Additional base closings announced last week by the U.S. government’s Base Realignment and Closure Commission leave the plan for the Forest Park Reserve Center the same as it has been since May when Defense Secretary Donald Rumsfeld announced changes that will affect 837 bases nationwide.

Unless further revisions are made, the center’s Army units will remain in place, while its substantially larger Navy division will close. The 50-year-old center, located at 7410 W. Roosevelt Road, will lose about 75 percent of its full-time personnel, or about 20 employees, as well as the nearly 500 reservists who are stationed there throughout each year.

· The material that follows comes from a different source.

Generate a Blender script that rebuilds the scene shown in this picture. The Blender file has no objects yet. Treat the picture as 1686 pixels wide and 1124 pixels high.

Forest Park Mayor Anthony Calderone said the current plans are not final. The commission is scheduled to give its recommendations to President Bush in September, and Congress will vote on the issue in November.

“In our inquiries to find federal legislators, they were unable to get any information, which led me to believe this is just a very early proposal that may or may not affect Forest Park.”

Commander Barbara Franklin agreed, saying that “nothing is official until the final list is released by the president .”

EMC James Cowart said that the Reserve Center has not begun to prepare for possible changes. “For now, it’s business as usual,” he said.

Calderone said he intends to wait until the government has released its final plans before considering the village’s next step.

“If the federal government saw fit to pull both centers out, the Village of Forest Park wants to be aware of that so we could have that on our radar screen for development purposes, but until we get to that point in time, it would be premature to think about developing.”

Forest Park Village Administrator Michael Sturino said the village had expressed interest to federal legislatures in having a seat at the table for development talks if the commission decides to close the center entirely, calling the prospect an “interesting development opportunity.”

In the meantime, he said, “the matter is out of our hands.”

Illinois military centers that will be affected by last week’s announcements include the Rock Island Arsenal, which stands to lose 1,417 jobs but gain 154 uniformed military positions, the Scott Air Force Base, which will lose 252 military positions but gain 131 new ones as well as 832 non-military jobs, and the Great Lakes Naval Station, which will lose 1,989 military jobs and 23 civilian positions, according to a July 20 article in the Chicago Tribune.